I have a problem in the following code:
$query = 'SELECT user.id as id, pet.name as name FROM user
LEFT JOIN pet on pet.user_id = user.id
WHERE user.id = 15';
$result = $pdo->query($query);
This code will produce something similar to this:
***************
| id | name |
***************
| 1 | Mikey |
***************
| 1 | Stewie |
***************
| 1 | Jessy |
***************
Now, I’d like to use PDO::FETCH_CLASS to get an object. However, this method, at least to me, works fine only with simple SELECT statements. When you have a join statement, then it will fetch everything in a single class. In other words:
$user = $result->fetchAll(PDO::FETCH_CLASS, 'User');
echo $user->name; // this will print the pet name (which is weird)
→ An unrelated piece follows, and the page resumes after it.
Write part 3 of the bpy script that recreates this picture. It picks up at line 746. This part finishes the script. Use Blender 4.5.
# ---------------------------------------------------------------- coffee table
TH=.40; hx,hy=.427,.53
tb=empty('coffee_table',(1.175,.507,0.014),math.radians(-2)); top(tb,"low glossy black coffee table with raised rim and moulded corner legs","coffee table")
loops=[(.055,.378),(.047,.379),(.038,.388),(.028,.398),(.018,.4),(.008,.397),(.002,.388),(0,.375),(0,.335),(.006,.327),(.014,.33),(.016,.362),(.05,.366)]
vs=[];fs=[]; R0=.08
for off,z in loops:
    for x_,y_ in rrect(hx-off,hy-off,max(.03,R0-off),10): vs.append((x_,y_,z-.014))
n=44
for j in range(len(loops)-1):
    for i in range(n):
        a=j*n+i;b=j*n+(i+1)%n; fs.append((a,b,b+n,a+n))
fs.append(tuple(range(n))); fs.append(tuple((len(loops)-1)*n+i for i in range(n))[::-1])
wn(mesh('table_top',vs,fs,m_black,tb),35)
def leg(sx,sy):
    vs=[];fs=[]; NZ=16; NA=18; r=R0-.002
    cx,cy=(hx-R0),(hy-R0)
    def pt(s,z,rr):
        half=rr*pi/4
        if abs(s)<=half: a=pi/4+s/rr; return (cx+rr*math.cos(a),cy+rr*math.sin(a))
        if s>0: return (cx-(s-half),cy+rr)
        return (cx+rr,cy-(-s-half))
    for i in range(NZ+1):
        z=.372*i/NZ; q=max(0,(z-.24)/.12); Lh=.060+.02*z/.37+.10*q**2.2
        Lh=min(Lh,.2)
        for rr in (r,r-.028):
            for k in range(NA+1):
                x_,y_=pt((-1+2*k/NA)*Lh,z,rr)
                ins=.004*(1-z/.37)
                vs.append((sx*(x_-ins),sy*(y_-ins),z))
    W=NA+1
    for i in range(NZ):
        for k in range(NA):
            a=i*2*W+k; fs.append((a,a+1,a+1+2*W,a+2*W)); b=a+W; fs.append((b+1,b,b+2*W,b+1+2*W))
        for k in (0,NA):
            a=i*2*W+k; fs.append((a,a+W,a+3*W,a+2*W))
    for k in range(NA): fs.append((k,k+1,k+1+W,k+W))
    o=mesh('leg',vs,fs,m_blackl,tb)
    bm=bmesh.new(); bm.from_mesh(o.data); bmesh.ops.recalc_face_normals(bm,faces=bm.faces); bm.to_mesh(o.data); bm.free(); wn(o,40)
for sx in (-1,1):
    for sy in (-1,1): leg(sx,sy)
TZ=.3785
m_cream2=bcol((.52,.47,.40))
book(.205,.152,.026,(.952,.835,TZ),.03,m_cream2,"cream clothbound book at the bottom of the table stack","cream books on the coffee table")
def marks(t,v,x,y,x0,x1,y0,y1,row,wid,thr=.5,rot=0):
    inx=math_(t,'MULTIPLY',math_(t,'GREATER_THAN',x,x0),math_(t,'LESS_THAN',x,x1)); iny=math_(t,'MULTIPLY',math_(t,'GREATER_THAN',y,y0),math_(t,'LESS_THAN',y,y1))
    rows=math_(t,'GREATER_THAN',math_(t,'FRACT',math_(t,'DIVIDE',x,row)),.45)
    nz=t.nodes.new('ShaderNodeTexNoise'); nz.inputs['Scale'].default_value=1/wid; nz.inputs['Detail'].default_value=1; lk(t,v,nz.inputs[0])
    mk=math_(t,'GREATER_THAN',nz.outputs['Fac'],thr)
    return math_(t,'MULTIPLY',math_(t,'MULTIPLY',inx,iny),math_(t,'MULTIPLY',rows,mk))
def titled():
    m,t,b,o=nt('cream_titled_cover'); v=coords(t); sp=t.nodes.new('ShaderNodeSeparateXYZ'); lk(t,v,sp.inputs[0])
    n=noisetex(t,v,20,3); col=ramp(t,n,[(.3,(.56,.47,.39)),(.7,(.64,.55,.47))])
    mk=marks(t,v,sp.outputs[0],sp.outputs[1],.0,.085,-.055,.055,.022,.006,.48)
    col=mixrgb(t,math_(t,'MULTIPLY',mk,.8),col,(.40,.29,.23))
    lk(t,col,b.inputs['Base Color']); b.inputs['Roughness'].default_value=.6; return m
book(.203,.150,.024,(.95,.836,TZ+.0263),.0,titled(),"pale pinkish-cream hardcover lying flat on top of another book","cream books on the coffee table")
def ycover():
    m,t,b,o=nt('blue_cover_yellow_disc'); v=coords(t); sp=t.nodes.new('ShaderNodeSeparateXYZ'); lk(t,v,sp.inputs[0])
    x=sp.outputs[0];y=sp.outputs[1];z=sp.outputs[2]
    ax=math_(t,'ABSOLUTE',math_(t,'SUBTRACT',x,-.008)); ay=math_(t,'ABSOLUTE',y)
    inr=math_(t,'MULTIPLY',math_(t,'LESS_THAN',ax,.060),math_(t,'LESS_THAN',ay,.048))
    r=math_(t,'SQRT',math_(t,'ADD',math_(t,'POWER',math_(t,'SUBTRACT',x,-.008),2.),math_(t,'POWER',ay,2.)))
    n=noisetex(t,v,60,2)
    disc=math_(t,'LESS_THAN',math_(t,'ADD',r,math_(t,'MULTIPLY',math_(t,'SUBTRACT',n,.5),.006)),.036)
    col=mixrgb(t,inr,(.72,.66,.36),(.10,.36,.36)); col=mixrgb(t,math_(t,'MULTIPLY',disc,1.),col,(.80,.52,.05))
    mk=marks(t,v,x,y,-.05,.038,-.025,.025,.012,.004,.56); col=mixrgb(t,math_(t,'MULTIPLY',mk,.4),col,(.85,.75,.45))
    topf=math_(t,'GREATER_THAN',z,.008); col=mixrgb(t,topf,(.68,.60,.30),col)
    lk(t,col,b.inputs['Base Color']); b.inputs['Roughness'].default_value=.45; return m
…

Therefore, I’d like to have something similar:
$pets = $user->pets; // an array holding Pet Objects
foreach ($pets as $pet)
echo $pet->name . "-";
which will produce:
Mikey - Stewie - Jessy -
How can I achieve this?
You can’t rely on PDO to do the job for you. PDO has no way to know where the dataset columns come from and it obviously can’t figure out where you want to dump the data.
The simplest answer is that you have to write your own code. Fetch rows as arrays and populate your classes with it as it’s always been done 😉
The technique you describe is ORM (Object-relational mapping). There’re some third-party libraries that implement it, such as Doctrine or Propel.